Salif Keita / Toby Foyeh & Orchestra Africa Nathan Phillips Square, Toronto ON June 29

Salif Keita / Toby Foyeh & Orchestra Africa Nathan Phillips Square, Toronto ON June 29
A double dose of Afrobeat closed out the Toronto Jazz Festival’s mainstage series, providing a real treat for local world music lovers. The sound of five-piece Nigerian band Toby Foyeh & Orchestra Africa possesses a contemporary tinge, as shown by the vamping on electric piano and occasional Santana-like grooves. After an opening instrumental, they were joined onstage by three striking, white-clad backing singers/dancers, and later by two highly loose-limbed dancers. This upped the energy level, and it was the dancing as much as the music that entertained the audience. A self-explanatory and cool instrumental, "Afrobeat Jazz,” was a musical highlight of their lengthy but unspectacular set. It seemed fitting that Salif Keita appeared here on the same weekend that the good (Nelson Mandela, turning 90) and the evil (Robert Mugabe, stealing an election) icons of African politics made headlines. You see, if you could choose just one voice to exemplify the best aspects of a troubled continent, you couldn’t do better than the man who has been termed "the Golden Voice of Africa.”
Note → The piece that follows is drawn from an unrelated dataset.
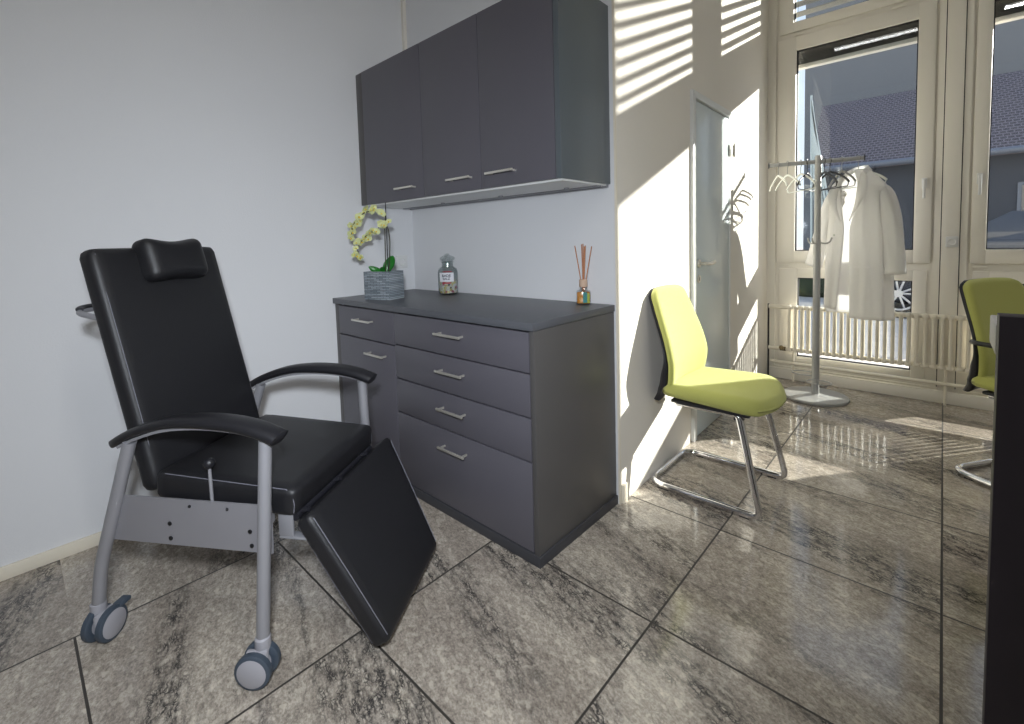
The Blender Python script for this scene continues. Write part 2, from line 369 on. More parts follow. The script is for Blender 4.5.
# ------------------------------------------------------------------ window wall
WX = [(1.50, 2.47), (2.635, 3.51)]
bm = bmesh.new(); y0, y1 = L, L+0.2
box(bm, (W-0.18, y0, 0), (1.50, y1, CZ))
box(bm, (1.50, y0, 0), (3.51, y1, 0.10)); box(bm, (1.50, y0, 3.72), (3.51, y1, CZ))
box(bm, (3.51, y0, 0), (RX, y1, CZ))
struct(link('wall_window', bm, 'frame'))
# column between the windows with its two dark joints
bm = bmesh.new(); box(bm, (2.47, y0-0.006, 0.0), (2.503, y1, 3.72)); box(bm, (2.508, y0-0.016, 0.0), (2.597, y1, 3.72), 0.002); box(bm, (2.602, y0-0.006, 0.0), (2.635, y1, 3.72))
struct(link('trim_2', bm, 'frame', smooth=True))
struct(simple('trim_3', 'seal', (2.50, y0+0.02, 0.1), (2.605, y1-0.01, 3.7)))
struct(simple('trim_4', 'frame', (W-0.03, L-0.02, 0.0), (3.51, L-0.001, 0.085), bev=0.003))

def window(n, x0, x1, g0, g1, hx):
    o = struct(empty('window_%d' % n, ((x0+x1)/2, L+0.05, 0))); cx = (x0+x1)/2
    P = lambda x, y, z: (x-cx, y-L-0.05, z)
    def ring(bm, a, b, c, d, w, ya, yb, bev=0.004):
        # rectangle a..b x c..d outer, member width w (l,r,bottom,top)
        l, r, bo, to = w
        box(bm, P(a, ya, c), P(a+l, yb, d), bev); box(bm, P(b-r, ya, c), P(b, yb, d), bev)
        box(bm, P(a+l-0.001, ya, c), P(b-r+0.001, yb, c+bo), bev); box(bm, P(a+l-0.001, ya, d-to), P(b-r+0.001, yb, d), bev)
    gl, gr = g0-x0, x1-g1
    bm = bmesh.new()
    # fixed frame: posts, transoms
    box(bm, P(x0, L+0.012, 0.1), P(x0+0.035, L+0.09, 3.72)); box(bm, P(x1-0.035, L+0.012, 0.1), P(x1, L+0.09, 3.72))
    for za, zb in ((0.10, 0.135), (0.895, 0.975), (2.70, 2.775), (3.68, 3.72)): box(bm, P(x0+0.035, L+0.012, za), P(x1-0.035, L+0.09, zb))
    link('window_frame', bm, 'frame', o)
    bm = bmesh.new(); ring(bm, x0+0.015, x1-0.015, 0.960, 2.722, (gl-0.015, gr-0.015, 0.092, 0.10), L-0.008, L+0.05); s = link('casement', bm, 'frame', o, True)
    bm = bmesh.new(); ring(bm, x0+0.03, x1-0.03, 0.12, 0.91, (gl-0.03+0.02, gr-0.03+0.0, 0.075, 0.075), L+0.002, L+0.05); lo = link('lower_sash', bm, 'frame', o, True)
    bm = bmesh.new(); ring(bm, x0+0.02, x1-0.02, 2.765, 3.70, (gl-0.04, gr-0.03, 0.075, 0.08), L-0.004, L+0.05); up = link('transom_sash', bm, 'frame', o, True)
    for par, nm, a, b, c, dd in ((s, 'window_pane', g0, g1, 1.052, 2.622), (lo, 'window_pane', g0+0.02, g1, 0.195, 0.835), (up, 'window_pane', g0-0.02, g1-0.01, 2.84, 3.62)):
        bm = bmesh.new(); box(bm, P(a-0.005, L+0.026, c-0.005), P(b+0.005, L+0.03, dd+0.005)); link(nm, bm, 'glass', par)
        bm = bmesh.new()
        for (p, q) in (((a, c), (a+0.007, dd)), ((b-0.007, c), (b, dd)), ((a, c), (b, c+0.007)), ((a, dd-0.007), (b, dd))):
            box(bm, P(p[0], L+0.016, p[1]), P(q[0], L+0.040, q[1]))
        link('glazing_seal', bm, 'seal', par)
    # handle
    bm = bmesh.new(); box(bm, P(hx-0.014, L-0.018, 1.475), P(hx+0.014, L-0.008, 1.545), 0.004)
    tube(bm, [P(hx, L-0.015, 1.525), P(hx, L-0.045, 1.525)], 0.009, 10)
    tube(bm, fillet([P(hx, L-0.045, 1.53), P(hx, L-0.048, 1.48), P(hx, L-0.044, 1.405)], 0.02), 0.0085, 10)
    link('window_handle', bm, 'plastic_w', s, True)
    for zz, xx in ((2.735, x0+0.12), (2.735, x1-0.25), (0.942, x0+0.03)):
        bm = bmesh.new(); tube(bm, [P(xx, L-0.014, zz), P(xx+0.07, L-0.014, zz)], 0.006, 8); link('window_hinge', bm, 'frame', o, True)
    return o
window(1, *WX[0], 1.640, 2.365, 2.415)
window(2, *WX[1], 2.722, 3.435, 2.683)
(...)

Over the course of a career now spanning 40 years, this member of the Mali royal family has become a superstar of world music, and he justified that reputation with a simply stunning performance. Dressed in a blue and gold robe, he began the set by standing still at the microphone, hands clasped over his heart and singing with true strength and soulfulness. His ace seven-piece band were complemented by two female singers/dancers, and their call and response interaction with Keita was a key facet of their sound. Their artfully choreographed but free-flowing routines proved crowd-pleasing, but it was the quiet magnetism of their leader that held sway.

Keita kept the show business flourishes to an absolute minimum, simply uttering a humble "thank you” after a few songs. He didn’t even name the songs he performed, but that scarcely mattered, given that they flowed together in virtually seamless fashion. Group members took the spotlight for concise solos, with the kora player and the percussionist playing a tiny drum wedged under his armpit being especially impressive. The hypnotic grooves only let up 50 minutes into the set, when the band left the stage and Keita picked up his guitar for the first time. His solo performance of a quiet ballad sent shivers up the spine, as did the following tune, sung with his two harmony vocalists. As the band returned onstage, Keita announced "it’s my birthday. Let’s dance.” He began twirling around, pumping his fist in the air and grinning, and the high-energy number had the entire crowd on its feet. While his boss caught his breath, the guitarist took over with some George Benson-like playing and scatting.

The energy level returned to high for the generous encores, punctuated by members of the local Mali community coming onstage to pay homage to their national hero. Keita closed out the night in full triumphant voice and expansive mood, capping a truly magical evening. Keita once told this scribe that, as a teenager, he loved the Scorpions. He has indeed come a long way!